Terms you need to know when buying your first home

13 May 2019

buying your first home

First homebuyers struggle to understand some of the most basic property purchasing terms. According to a study of 1,000 Australians looking to purchase their first property, 61% of first home buyers failed when given a basic property literacy test.

Without knowing the basic terms, you could be caught out with unexpected costs and extra stress. Let’s clear up some of the confusion around some of the most basic terms you need to know when you purchase your first home – after all, a house may end up being the biggest investment of your life.

Lenders’ Mortgage Insurance (LMI)

Many people get confused about LMI, with 88% of respondents to the ME Bank survey thinking LMI covered the borrower, not the lender.

When you have a deposit of less than 20% of the cost of the property, you will need to pay LMI. The insurance acts as a ‘security’ to the lender, because those borrowers with less than a 20% deposit are considered ‘high risk’ borrowers.

The LMI fee is a percentage of your mortgage that is generally added to the home loan - so you don’t pay it upfront. It can be thousands of dollars, and varies widely depending on the amount of the loan, the value of the property, and the lender. LMI is one reason it’s generally better to have a higher deposit of 20% of the cost of the property.

TIP: Ensure you get a number of quotes for LMI before you commit to one lender. It can vary by as much as $5000 for the same mortgage!

Auction Day

You will need to pay a deposit on auction day. A staggering 78% of respondents didn’t realise they had to have the deposit ready on auction day. Once you successfully bid for a property at auction and sign the contract, you must pay the specified deposit amount. At auction, there is no cooling off period. The payment method will depend on the terms and conditions set by the selling agent so make sure you check before auction day and be prepared.

Conveyancing

Sixty-six per cent of first home buyers didn’t know what the term ‘conveyancing’ meant. Conveyancing is the transfer of ownership of a property from a seller to a buyer. When you purchase a property, you need to engage a legal practitioner or conveyancer to review your legal documentation, such as the contract of sale and the transfer of title.

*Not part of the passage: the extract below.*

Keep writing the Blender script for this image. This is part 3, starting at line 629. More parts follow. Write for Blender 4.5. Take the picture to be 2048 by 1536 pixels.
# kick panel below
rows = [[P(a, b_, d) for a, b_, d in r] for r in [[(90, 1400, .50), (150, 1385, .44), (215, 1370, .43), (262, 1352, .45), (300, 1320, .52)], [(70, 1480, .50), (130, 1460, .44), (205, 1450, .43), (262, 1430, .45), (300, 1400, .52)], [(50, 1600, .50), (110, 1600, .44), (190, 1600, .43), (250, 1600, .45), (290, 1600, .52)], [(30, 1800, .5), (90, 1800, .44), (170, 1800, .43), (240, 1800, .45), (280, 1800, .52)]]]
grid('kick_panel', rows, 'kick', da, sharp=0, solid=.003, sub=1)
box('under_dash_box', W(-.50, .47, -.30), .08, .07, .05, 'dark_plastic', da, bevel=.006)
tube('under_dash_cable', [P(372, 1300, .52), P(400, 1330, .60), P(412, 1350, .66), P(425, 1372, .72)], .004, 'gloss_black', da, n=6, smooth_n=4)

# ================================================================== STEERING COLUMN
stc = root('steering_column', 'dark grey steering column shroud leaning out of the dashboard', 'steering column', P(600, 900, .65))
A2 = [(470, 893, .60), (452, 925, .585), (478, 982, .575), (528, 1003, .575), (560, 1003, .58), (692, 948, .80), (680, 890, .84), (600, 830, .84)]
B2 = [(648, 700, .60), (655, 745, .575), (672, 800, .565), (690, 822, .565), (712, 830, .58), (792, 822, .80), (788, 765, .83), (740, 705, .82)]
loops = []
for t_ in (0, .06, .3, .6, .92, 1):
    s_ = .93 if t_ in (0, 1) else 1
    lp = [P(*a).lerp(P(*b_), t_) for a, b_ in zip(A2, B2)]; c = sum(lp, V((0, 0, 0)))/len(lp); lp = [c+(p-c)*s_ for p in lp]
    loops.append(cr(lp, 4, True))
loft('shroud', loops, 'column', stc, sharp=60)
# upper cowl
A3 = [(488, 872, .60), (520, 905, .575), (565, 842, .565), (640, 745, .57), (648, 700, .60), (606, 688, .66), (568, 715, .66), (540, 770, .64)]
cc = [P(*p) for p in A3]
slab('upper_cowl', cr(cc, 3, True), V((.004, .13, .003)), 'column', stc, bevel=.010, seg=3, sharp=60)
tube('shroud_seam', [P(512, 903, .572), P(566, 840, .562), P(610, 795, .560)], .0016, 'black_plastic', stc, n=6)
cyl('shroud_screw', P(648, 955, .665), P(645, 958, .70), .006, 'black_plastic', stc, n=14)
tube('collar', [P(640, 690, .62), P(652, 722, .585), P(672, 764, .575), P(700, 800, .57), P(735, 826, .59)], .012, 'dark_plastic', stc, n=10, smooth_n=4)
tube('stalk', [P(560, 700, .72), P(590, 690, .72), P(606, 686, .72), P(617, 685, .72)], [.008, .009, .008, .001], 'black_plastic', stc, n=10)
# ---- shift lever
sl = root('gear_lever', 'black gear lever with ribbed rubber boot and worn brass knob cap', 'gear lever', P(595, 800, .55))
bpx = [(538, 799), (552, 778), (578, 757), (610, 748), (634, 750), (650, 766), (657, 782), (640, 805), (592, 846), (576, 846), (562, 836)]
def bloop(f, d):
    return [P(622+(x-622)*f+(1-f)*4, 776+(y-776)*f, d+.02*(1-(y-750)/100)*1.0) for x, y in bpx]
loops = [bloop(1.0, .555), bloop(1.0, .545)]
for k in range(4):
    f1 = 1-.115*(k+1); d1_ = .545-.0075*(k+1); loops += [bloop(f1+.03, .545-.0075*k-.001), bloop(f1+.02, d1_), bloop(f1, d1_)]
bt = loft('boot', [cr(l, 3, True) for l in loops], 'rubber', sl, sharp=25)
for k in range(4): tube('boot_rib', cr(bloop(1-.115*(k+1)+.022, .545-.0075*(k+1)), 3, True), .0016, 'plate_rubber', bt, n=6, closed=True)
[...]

The benefits of an offset account

Sixty-three per cent of respondents to the survey didn’t know what an offset account is – but an offset account linked to your home loan could also save you thousands of dollars in interest. Put simply, it’s a bank account linked to your home loan that is offset daily against your home loan balance. As a result, you’re only charged interest on the difference between the two. Ultimately, the lender charges you less in interest because they aren’t charging you interest on the full, actual remaining balance of your loan.